Dataset items
(begin)

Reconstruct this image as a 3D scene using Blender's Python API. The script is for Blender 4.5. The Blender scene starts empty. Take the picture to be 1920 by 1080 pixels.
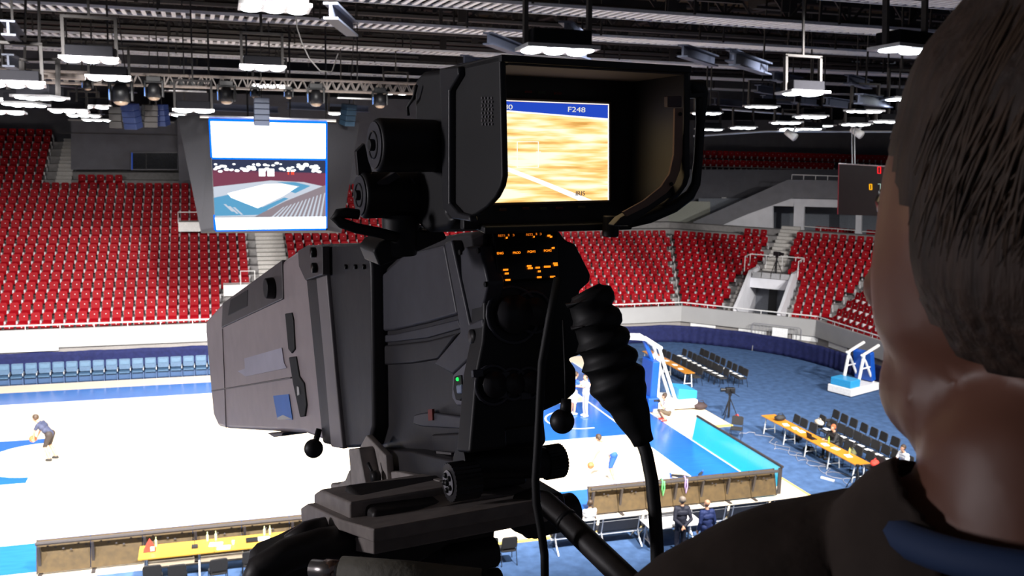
import bpy, bmesh, math, random
import numpy as np
from mathutils import Vector, Matrix, noise
random.seed(7)
C = bpy.context.scene.collection
SC = bpy.context.scene
PI = math.pi

# ------------------------------------------------------------------ camera
CP = Vector((-2.1362, -36.2267, 12.1003))
AR = Vector((0.95310355, -0.30174283, 0.02334291)).normalized()
AU = Vector((0.027375, 0.16276764, 0.9862846)).normalized()
AF = Vector((0.30140377, 0.93939234, -0.16339463)).normalized()
FPX = 1784.18
cam_d = bpy.data.cameras.new('view_camera')
cam = bpy.data.objects.new('view_camera', cam_d); C.objects.link(cam)
M = Matrix((AR, AU, -AF)).transposed().to_4x4(); M.translation = CP
cam.matrix_world = M
cam_d.sensor_width = 36.0; cam_d.lens = 36.0 * FPX / 1920.0
cam_d.clip_start = 0.02; cam_d.clip_end = 300
cam_d.dof.use_dof = True; cam_d.dof.focus_distance = 1.15; cam_d.dof.aperture_fstop = 22
SC.camera = cam

# ------------------------------------------------------------------ world, exposure
SC.view_settings.view_transform = 'Standard'; SC.view_settings.look = 'None'
SC.view_settings.gamma = 1.0; SC.view_settings.exposure = 0.0
SC.view_settings.use_curve_mapping = False
w = bpy.data.worlds.new('hall_air'); SC.world = w; w.use_nodes = True
w.node_tree.nodes['Background'].inputs[0].default_value = (0.75, 0.80, 1.0, 1)
w.node_tree.nodes['Background'].inputs[1].default_value = 0.045

# ------------------------------------------------------------------ lights: floods under the roof, out of frame above the near half
def spot(name, loc, aim, power, size=110, col=(1, .97, .93), parent=None, rad=.35):
    d = bpy.data.lights.new(name, 'SPOT'); d.energy = power; d.spot_size = math.radians(size)
    d.spot_blend = .8; d.color = col; d.shadow_soft_size = rad
    o = bpy.data.objects.new(name, d); C.objects.link(o)
    o.location = loc
    o.rotation_euler = (Vector(aim) - Vector(loc)).to_track_quat('-Z', 'Y').to_euler()
    return o
FLOOD = 42000
for X in (-14, -7, 0, 7, 14):
    spot('court_flood', (X, -20, 15.6), (X * .9, -.5, 0), FLOOD, 72)
for X in (24, 31):
    spot('court_flood', (X, -25, 16.6), (X - .5, -1, 0), FLOOD * .75, 64)

pl = bpy.data.lights.new('foreground_fill', 'POINT'); pl.energy = 930; pl.shadow_soft_size = .5; pl.color = (1, .95, 1)  # unseen fill light, added to brighten the television camera in the foreground
plo = bpy.data.objects.new('foreground_fill', pl); C.objects.link(plo); plo.location = (-10.5, -33.2, 12.3)

# ------------------------------------------------------------------ projection helpers (pixel of the photograph -> point on a plane of the place)
def ray(x, y):
    return (AF * FPX + AR * (x - 960) - AU * (y - 540)).normalized()
def onpl(x, y, P, n):
    r = ray(x, y); P = Vector(P); n = Vector(n)
    return CP + r * (n.dot(P - CP) / n.dot(r))
def atz(x, y, z=0.0): return onpl(x, y, (0, 0, z), (0, 0, 1))
def aty(x, y, Y): return onpl(x, y, (0, Y, 0), (0, 1, 0))
def atx(x, y, X): return onpl(x, y, (X, 0, 0), (1, 0, 0))

# ------------------------------------------------------------------ materials
MATS = {}
def mat(name, col, rough=.6, metal=0.0, emit=None, es=0.0, var=.08, scale=12.0, bump=0.0, spec=.5, stretch=None, alpha=None, coat=0):
    if name in MATS: return MATS[name]
    m = bpy.data.materials.new(name); m.use_nodes = True
    nt = m.node_tree; b = nt.nodes['Principled BSDF']
    b.inputs['Roughness'].default_value = rough; b.inputs['Metallic'].default_value = metal
    b.inputs['Specular IOR Level'].default_value = spec
    b.inputs['Coat Weight'].default_value = coat
    tc = nt.nodes.new('ShaderNodeTexCoord'); nz = nt.nodes.new('ShaderNodeTexNoise')
    nz.inputs['Scale'].default_value = scale; nz.inputs['Detail'].default_value = 4
    src = tc.outputs['Object']
    if stretch:
        mp = nt.nodes.new('ShaderNodeMapping'); mp.inputs['Scale'].default_value = stretch
        nt.links.new(src, mp.inputs[0]); src = mp.outputs[0]
    nt.links.new(src, nz.inputs['Vector'])
    cr = nt.nodes.new('ShaderNodeValToRGB')
    cr.color_ramp.elements[0].position = .3; cr.color_ramp.elements[1].position = .7
    cr.color_ramp.elements[0].color = tuple(max(0, c * (1 - var)) for c in col) + (1,)
    cr.color_ramp.elements[1].color = tuple(min(1, c * (1 + var)) for c in col) + (1,)
    nt.links.new(nz.outputs['Fac'], cr.inputs[0])
    nt.links.new(cr.outputs[0], b.inputs['Base Color'])
    if emit:
        b.inputs['Emission Color'].default_value = tuple(emit) + (1,); b.inputs['Emission Strength'].default_value = es
    if bump:
        bp = nt.nodes.new('ShaderNodeBump'); bp.inputs['Strength'].default_value = bump; bp.inputs['Distance'].default_value = .01
        nt.links.new(nz.outputs['Fac'], bp.inputs['Height']); nt.links.new(bp.outputs[0], b.inputs['Normal'])
    if alpha is not None:
        b.inputs['Alpha'].default_value = alpha
    MATS[name] = m; return m
wood = mat('pale_court_wood', (.78, .66, .50), .35, scale=2.0, stretch=(1, 8, 1), var=.05)
apron = mat('blue_painted_wood', (.016, .108, .40), .22, var=.10, scale=1.5, stretch=(1, 6, 1))
white_line = mat('white_court_paint', (.85, .85, .85), .4)
carpet = mat('blue_carpet', (.052, .098, .205), .95, var=.22, scale=3.0, bump=.2, spec=.1)
concrete = mat('grey_concrete', (.24, .23, .23), .85, var=.12, scale=5)
fascia_m = mat('off_white_painted_wall', (.35, .345, .345), .6, var=.04, scale=1.2)
white_p = mat('white_paint', (.75, .74, .74), .5)
dark_wall = mat('charcoal_wall', (.105, .105, .125), .8, var=.1, scale=2)
mid_wall = mat('mid_grey_wall', (.17, .17, .19), .8, var=.08, scale=2)
gal_white = mat('gallery_pale_wall', (.70, .70, .75), .7, var=.05, scale=2)
gal_in = mat('gallery_interior', (.20, .22, .26), .8, var=.08)
navy = mat('navy_drape_cloth', (.014, .018, .075), .8, var=.2, scale=6, spec=.2)
seat_red = mat('red_seat_plastic', (.25, .002, .007), .6, var=.22, scale=1.1, spec=.12)
seat_tag = mat('white_number_tag', (.8, .75, .75), .4)
seat_grey = mat('pale_seat_bracket', (.46, .45, .47), .5)
blue_seat = mat('light_blue_seat', (.035, .085, .16), .5, var=.12)
orange = mat('orange_laminate', (.50, .20, .02), .35, var=.06, scale=4)
grey_fab = mat('charcoal_chair_fabric', (.017, .016, .017), .9, var=.2, scale=40)
black_m = mat('black_metal', (.012, .012, .014), .45, metal=.3)
steel = mat('pale_steel', (.60, .60, .62), .35, metal=.7)
pad_blue = mat('blue_padding', (.005, .07, .38), .4)
pad_light = mat('light_blue_vinyl', (.03, .30, .60), .4)
board_gold = mat('brown_board_back', (.060, .036, .010), .6, var=.25, scale=6)
board_dark = mat('dark_board_trim', (.030, .024, .024), .6)
skin_m = mat('skin', (.50, .27, .19), .5, var=.06)
hair_m = mat('brown_hair', (.045, .025, .016), .5, var=.4, scale=30)
paper = mat('white_paper', (.8, .8, .8), .7)
ball_m = mat('orange_basketball', (.55, .16, .05), .6, var=.1, scale=40)
red_cloth = mat('red_cloth', (.65, .05, .03), .8)
deck_m = mat('tan_roof_deck', (.07, .048, .028), .9, var=.5, scale=1.3)
roof_dark = mat('black_roof_steel', (.014, .012, .013), .6)
tray_m = mat('galvanised_grating', (.66, .67, .74), .6)
beam_m = mat('grey_blue_beam', (.05, .06, .095), .6)
truss_m = mat('aluminium_truss', (.26, .22, .20), .5)
yoke_m = mat('grey_lamp_bracket', (.045, .042, .042), .8, spec=.2)
lampbox = mat('dark_lamp_housing', (.006, .006, .008), .8, spec=.1)
glow = mat('lit_lamp_face', (1, 1, 1), .5, emit=(.90, .96, 1.0), es=14, var=0)

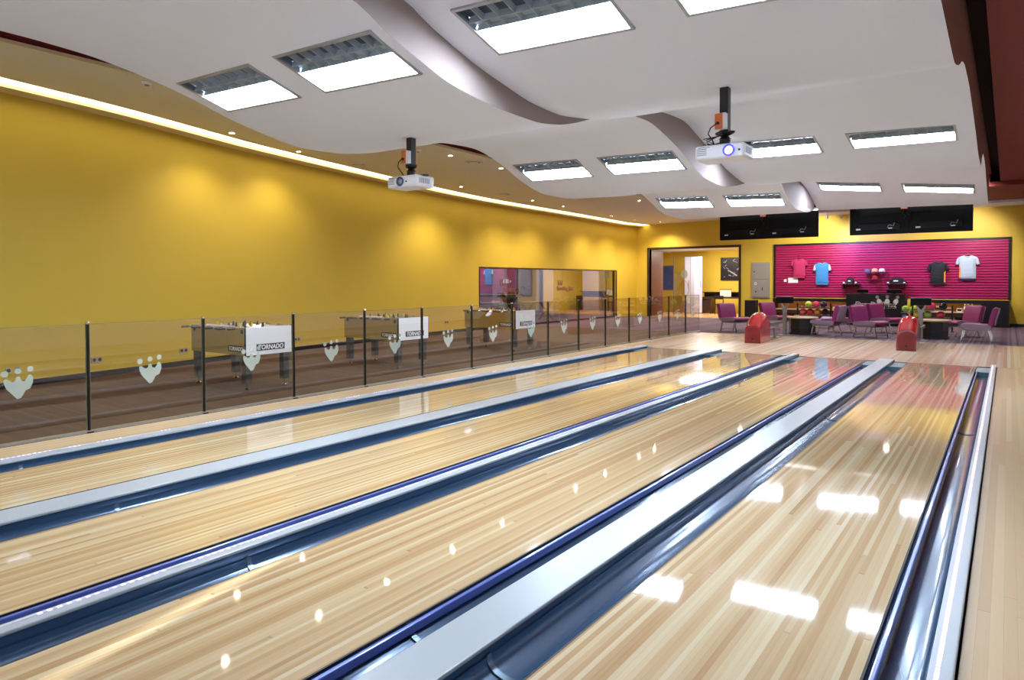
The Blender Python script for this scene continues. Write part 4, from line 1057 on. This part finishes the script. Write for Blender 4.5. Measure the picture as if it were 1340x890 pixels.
# boxes and pins on the right lit shelf
def box_item(x, w, h, mat, lb):
    t = thing('carton', lb, 'box', (x, YE - .36, 0.472), 0, 'cartons on the right lit shelf')
    MB().box(-w / 2, w / 2, -.12, .12, 0, h).build('body', mat, t, smooth=False, bevel=.004)
    MB().box(-w * .36, w * .36, -.1215, -.12, h * .2, h * .7).build('label_print', 'darkwood', t, smooth=False)
box_item(-1.92, .26, .20, 'pale_shelf', 'cream carton with dark print, left on the right lit shelf')
box_item(-1.62, .14, .14, 'pale_shelf', 'small cream carton beside the cream carton on the right shelf')
box_item(-1.32, .16, .13, 'paper', 'white carton left of the bowling pins on the shelf')
box_item(-.86, .14, .13, 'paper', 'white carton right of the bowling pins on the shelf')
def pin(x, y, z, lb):
    t = thing('bowling_pin', lb, 'bowling pin', (x, y, z), 0, 'bowling pins on the right lit shelf')
    s = .76
    MB().lathe((0, 0, 0), [(s * r, s * h) for r, h in [(.026, 0), (.036, .02), (.050, .07), (.0605, .115), (.055, .17), (.038, .22), (.025, .255), (.0235, .28), (.030, .32), (.032, .345), (.026, .368), (.010, .381)]], 18).build('body', 'text_white', t)
    MB().lathe((0, 0, 0), [(s * .0255, s * .250), (s * .0262, s * .252), (s * .0255, s * .268), (s * .0248, s * .268)], 18).lathe((0, 0, 0), [(s * .0245, s * .276), (s * .0256, s * .277), (s * .0272, s * .292), (s * .026, s * .292)], 18).build('neck_stripe', 'cap_red', t)
for i, x in enumerate((-1.18, -1.08, -.98)): pin(x, YE - .30, 0.472, 'white bowling pin on the lit shelf, %s of the three' % ('left', 'middle', 'right')[i])
def packet(x, lb):
    t = thing('packet', lb, 'packet', (x, YE - .45, .131), 0, 'green packets on the lower right shelf')
    MB().box(-.06, .06, -.04, .04, 0, .20).build('body', 'greenbits', t, smooth=False, bevel=.006)
    MB().box(-.045, .045, -.0415, -.04, .05, .12).build('front_print', 'paper', t, smooth=False)
for i, x in enumerate((-1.95, -1.80, -1.65, -1.50)): packet(x, 'green packet on the lower right shelf, %s' % nm[i])

# ------------------------------------------------------------------ counter with lettering
t = thing('service_counter', 'tall black service counter with white pin emblem and lettering', 'counter', (-3.66, 26.0, 0))
MB().box(-.89, .89, 0, .70, .06, 1.04).build('body', 'shelf_black', t, smooth=False)
MB().box(-.92, .92, -.03, .73, 1.04, 1.085).build('worktop', 'shelf_black', t, smooth=False, bevel=.008)
MB().box(-.86, .86, .03, .67, 0, .06).build('plinth', 'black', t, smooth=False)
text('lettering_outline', 'BowlingJazz', .25, 'text_white', t, (0.02, -.004, .70), (PI / 2, 0, 0), .002, bold=.022, sx=1.02)
text('lettering', 'BowlingJazz', .25, 'shelf_black', t, (0.02, -.009, .70), (PI / 2, 0, 0), .002, bold=.002, sx=1.02)
em = MB()
for cx, ln in ((.16, -.42), (.37, .02), (.60, .40)):
    c, s = math.cos(ln), math.sin(ln)
    hx, hz = cx + (.27 - .06) * s, .70 + .09 + (.27 - .06) * c
    em.prism(blob(hx, hz, .052, 18), -.006, 0, 'xz')
    body = [(-.06, .0), (.06, .0), (.075, .06), (.06, .12), (.02, .165), (-.02, .165), (-.06, .12), (-.075, .06)]
    em.prism([(cx + x * c + z * s, .77 - x * s + z * c) for x, z in body], -.006, 0, 'xz')
em.build('pin_emblem', 'text_white', t, smooth=False)
for x, w, lb in ((-4.08, .36, 'small black screen on the left of the black counter'), (-3.12, .46, 'black till screen on the right of the black counter')):
    k = thing('counter_screen', lb, 'screen', (x, 26.3, 1.085), 0)
    MB().box(-w / 2, w / 2, 0, .03, .035, .15).build('panel', 'monitor', k, smooth=False, bevel=.006)
    MB().box(-w / 2, w / 2, -.002, .032, .15, .156).build('top_edge', 'greyplastic', k, smooth=False)
    MB().box(-.08, .08, -.05, .09, 0, .012).box(-.03, .03, .03, .05, .012, .10).build('stand', 'black', k, smooth=False)
t = thing('loudspeaker', 'black box loudspeaker standing at the yellow wall by the opening', 'speaker', (-8.0, 26.7, 0))
MB().box(-.21, .21, -.17, .17, .03, .80).build('cabinet', 'black', t, smooth=False, bevel=.012)
MB().box(-.18, .18, -.176, -.17, .08, .76).build('grille', 'rubber', t, smooth=False)
MB().box(-.18, .18, -.14, .14, 0, .03).build('base', 'black', t, smooth=False)

# ------------------------------------------------------------------ ball racks and balls
def ball_rack(x, y, w, label):
    t = thing('ball_rack', label, 'ball rack', (x, y, 0), 0, 'ball racks in front of the shelves')
    for z in (.15, .405, .655):
        MB().box(-w, w, -.13, .13, z - .015, z).build('shelf', 'steel', t, smooth=False, bevel=.004)
        MB().tube([(-w, -.13, z + .012), (w, -.13, z + .012)], .012, 8).tube([(-w, .13, z + .012), (w, .13, z + .012)], .012, 8).build('rail', 'chrome', t)
    for s in (-1, 1):
        MB().box(s * (w + .01) - .02, s * (w + .01) + .02, -.05, .05, .02, .80).build('upright', 'black', t, smooth=False)
        MB().box(s * (w + .01) - .03, s * (w + .01) + .03, -.22, .22, 0, .03).build('foot', 'chrome', t, smooth=False, bevel=.006)
    return t
ball_rack(-5.16, 24.0, .50, 'three tier steel ball rack left of the counter'); ball_rack(-1.84, 24.0, .50, 'three tier steel ball rack right of the counter')
def ballmat(nm_, c, n=.25): return pm(nm_, c, .12, coat=.6, noise=n, nscale=9)
BM = {'lime': ballmat('ball_lime', rgb(186, 214, 40)), 'pink': ballmat('ball_pink', rgb(226, 66, 104)), 'navy': ballmat('ball_navy', rgb(26, 24, 60)), 'red': ballmat('ball_red', rgb(222, 60, 50)),
      'orange': ballmat('ball_orange', rgb(240, 150, 50)), 'black': ballmat('ball_black', rgb(18, 18, 22)), 'grey': ballmat('ball_marble', rgb(150, 148, 140), .8), 'green': ballmat('ball_green', rgb(156, 196, 80)), 'blue': ballmat('ball_blue', rgb(80, 100, 160)), 'yellow': ballmat('ball_yellow', rgb(222, 190, 70)), 'coral': ballmat('ball_coral', rgb(236, 96, 84))}
def ball(x, y, z, c, lb):
    t = thing('bowling_ball', lb, 'bowling ball', (x, y, z), 0, 'bowling balls on the racks')
    MB().sphere((0, 0, .108), .108, 24, 16).build('shell', BM[c], t)
    h = MB()
    for a, b in ((-.2, .35), (.15, .4), (0, .05)):
        d = Vector((math.sin(a), -math.cos(a) * math.cos(b), math.sin(b))); h.tube([Vector((0, 0, .108)) + d * .104, Vector((0, 0, .108)) + d * .1086], .011, 10)
    h.build('finger_holes', 'rubber', t)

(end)

> **EXERCISE DETAILS**: Copy, word for word, the entries above from the first line to the line that holds "PI = math.pi". Drop the pictures.

> **THE COMPLETED TASK**:
Reconstruct this image as a 3D scene using Blender's Python API. The script is for Blender 4.5. The Blender scene starts empty. Take the picture to be 1920 by 1080 pixels.
import bpy, bmesh, math, random
import numpy as np
from mathutils import Vector, Matrix, noise
random.seed(7)
C = bpy.context.scene.collection
SC = bpy.context.scene
PI = math.pi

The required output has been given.